I can see it now...Jersey Tom wrote:Want a pure driver evaluation with zero emphasis on car or setup? Have the F1 grid line up in Spec Miatas.
Vettel qualifies on pole, and he streaks away at a second a lap. Schumacher qualified very strongly in second but retires after three corners because of a faulty CD changer in what is his eighth retirement of the season. Vettel dominates the race only to retire just before halfway due to a mysterious mechanical failure. He gets out of the car, slams his helmet to the ground, gives the finger to everyone and storms off.

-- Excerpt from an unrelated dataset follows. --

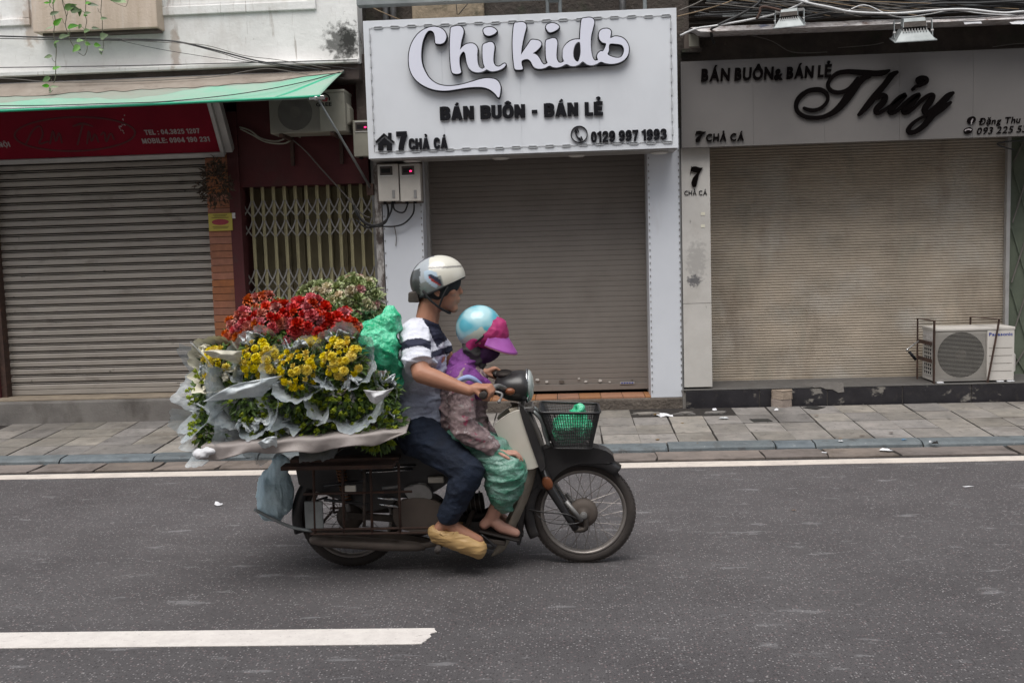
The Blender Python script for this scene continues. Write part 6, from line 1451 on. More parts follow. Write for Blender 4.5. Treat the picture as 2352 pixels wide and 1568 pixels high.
# aqua helmet, cap, brim, mask, scarf
def aq_pat(p, q):
    x, y = pix(p)
    if q.z < .0 and q.x < .03: return (.50, .54, .47)
    k = min(1, max(0, noise.noise((p.x*13, p.y*13, p.z*13))*3+.25)); return tuple(a_*(1-k)+b_*k for a_, b_ in zip((.10, .40, .50), (.40, .62, .66)))
h2_, Rw = helmet(wom, WT(-.040, 0, .022), (.114, .100, .112), R(-32), Mt['aqua'], aq_pat)
cm = MB(); cm.ell(WT(.010, 0, .018), (.112, .094, .098), Matrix.Rotation(R(24), 3, 'Y')); chain(cm, [(WT(.05, -.02, .065), .048), (WT(.078, 0, .035), .046), (WT(.05, .02, .065), .048)])
chain(cm, [(WT(-.03, -.055, -.03), .038), (WT(-.04, -.05, -.08), .032)]); chain(cm, [(WT(-.03, .055, -.03), .038), (WT(-.04, .05, -.08), .032)])
remesh(cm, 'cloth_cap', Mt['magenta'], .006, wom, 3, wrinkle=(.003, 12, (1, 1, 1)))
def brimf(u, v):
    a = (u-.5)*math.pi*.95; r0, r1 = .090, .090+.085*math.cos(a)**1.5+.006; r_ = r0+(r1-r0)*v
    return WT(.020+r_*math.cos(a), r_*math.sin(a)*1.0, .030-.050*v*(1)-.020*math.cos(a)*v+.012*math.cos(a)-.02*abs(math.sin(a)))
o = grid(brimf, 24, 8).build('brim', Mt['visor'], wom, smooth=True); md = o.modifiers.new('t', 'SOLIDIFY'); md.thickness = .005
MB().tube([brimf(u/24, 1) for u in range(25)], .0035, 6).build('brim_edge', Mt['rosep'], o, smooth=True)
mk = MB(); mk.ell(WT(.050, 0, -.072), (.062, .060, .060), Rw); chain(mk, [(WT(.04, 0, -.05), .060), (WT(.02, 0, -.11), .052)])
remesh(mk, 'face_mask', Mt['mask'], .006, wom, 3, wrinkle=(.003, 14, (1, 1, 1)))
MB().ell(WT(.086, 0, -.002), (.022, .058, .024), Rw).build('sunglasses', Mt['eye'], wom, smooth=True)
sc2 = MB(); chain(sc2, [(WT(-.03, -.03, -.085), .050), (WT(.0, -.01, -.13), .050), (WT(.035, 0, -.155), .034)]); chain(sc2, [(WT(-.03, .03, -.085), .050), (WT(.0, .01, -.13), .050)])
remesh(sc2, 'scarf', Mt['scarf'], .006, wom, 3, wrinkle=(.004, 12, (1, 1, 1.5)))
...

He makes sensational claims to the press afterward about how "the Man is keeping me down" and accuses the Spec Miata Association of giving him an unreliable car to spice up the show. Helmut Marko agrees, and Team Miata Gives You Wings is fined $250 after the race.

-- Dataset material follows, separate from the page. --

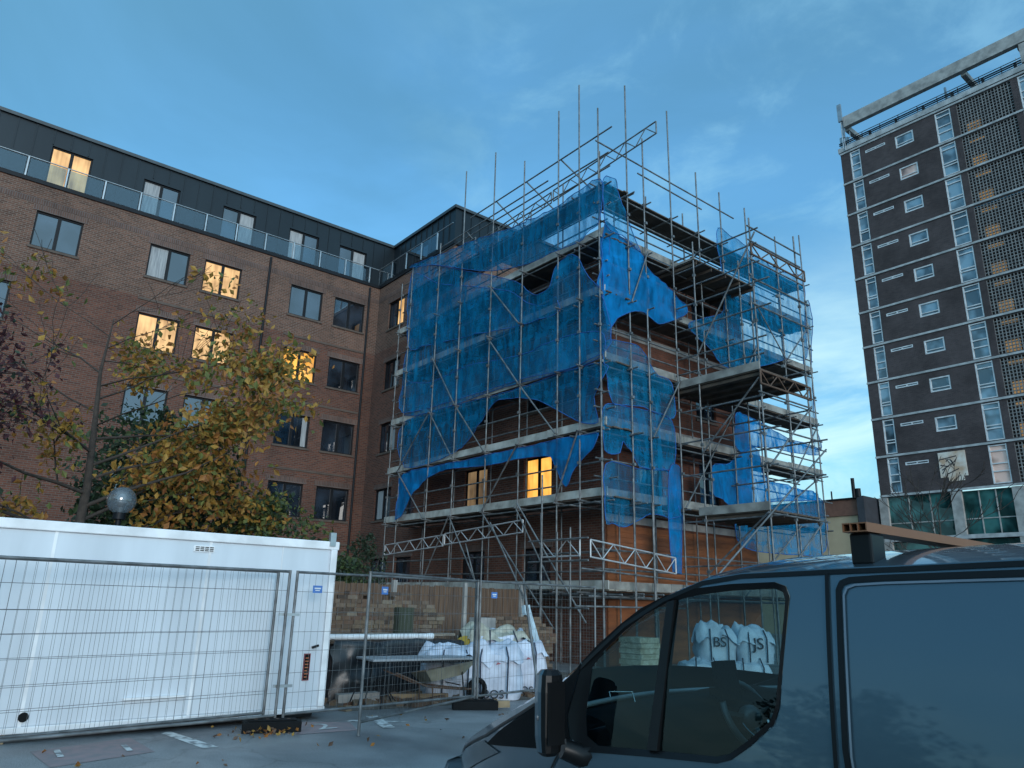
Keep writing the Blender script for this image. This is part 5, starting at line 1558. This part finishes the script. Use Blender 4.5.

Meanwhile, Lewis Hamilton has benefited from Vettel's misfortune and now leads the race from Raikkonen and Alonso, with Perez in fourth. Ten laps from the end Raikkonen's tires fall off the cliff and he is helpless to defend. His Lotus-Miata falls out of the points. Perez, sensing a chance for the first podium of his Spec Miata career, charges forward after Alonso but in his overzealousness loses control, spins and clatters his Sauber-Miata into the barrier. Hamilton leads by 11 seconds from Alonso.

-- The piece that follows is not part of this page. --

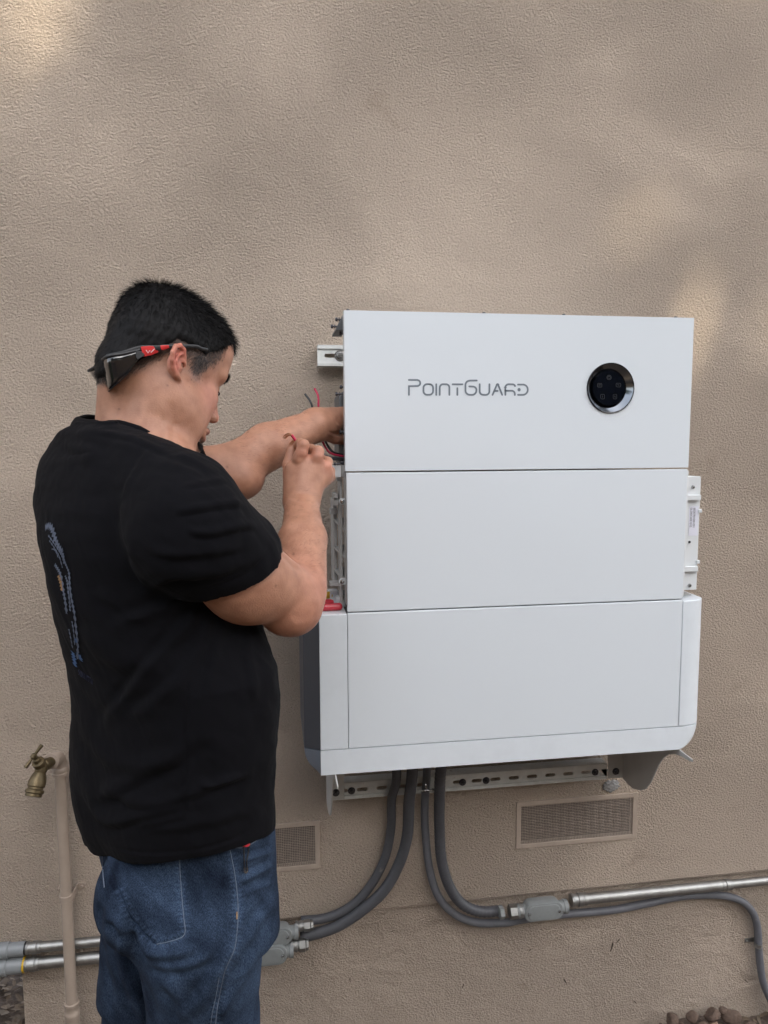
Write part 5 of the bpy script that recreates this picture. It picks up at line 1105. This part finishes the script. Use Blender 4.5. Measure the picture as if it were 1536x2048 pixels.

At the start of the last lap Hamilton's tires have given up the ghost and he is being reeled in at 3 seconds per sector. Meanwhile Maldonado has blazed forward to third from ninth on the grid by driving around, over and through everyone in his path, and now sets his sights on Alonso. The Spaniard in his wisdom actually drives off the track in an effort to avoid contact with the Venezuelan. Maldonado takes advantage of the wide berth and sets off after Hamilton, whose Pirellis have disintegrated so badly he is now driving on the rims. He radios to the pit wall that he has "absolutely no grip at all," and asks "whose frickin' idea was it to only do a one-stop?"
Maldonado catches up to Hamilton, who gives no quarter. Going into the final corner Hamilton runs Maldonado off the road and heads for the chequered flag, but no! Maldonado has inexplicably speared straight back toward the Englishman's passenger door and the two crash, leaving their cars splayed in the middle of the start/finish straight. Alonso tiptoes through the mess to collect his third win of the season and the championship lead. Rosberg takes a surprise second while Webber storms through from 17th on the grid to take the final podium spot.
Hamilton is philosophical afterwards, telling reporters "You've got to go for the win, man" and "I'm never going to change my style." Maldonado meanwhile lays into the "idiot" Hamilton and accuses him of "doing a dangerous move on me." Martin Whitmarsh and Frank Williams schedule a private reconciliation between their two drivers at the next race.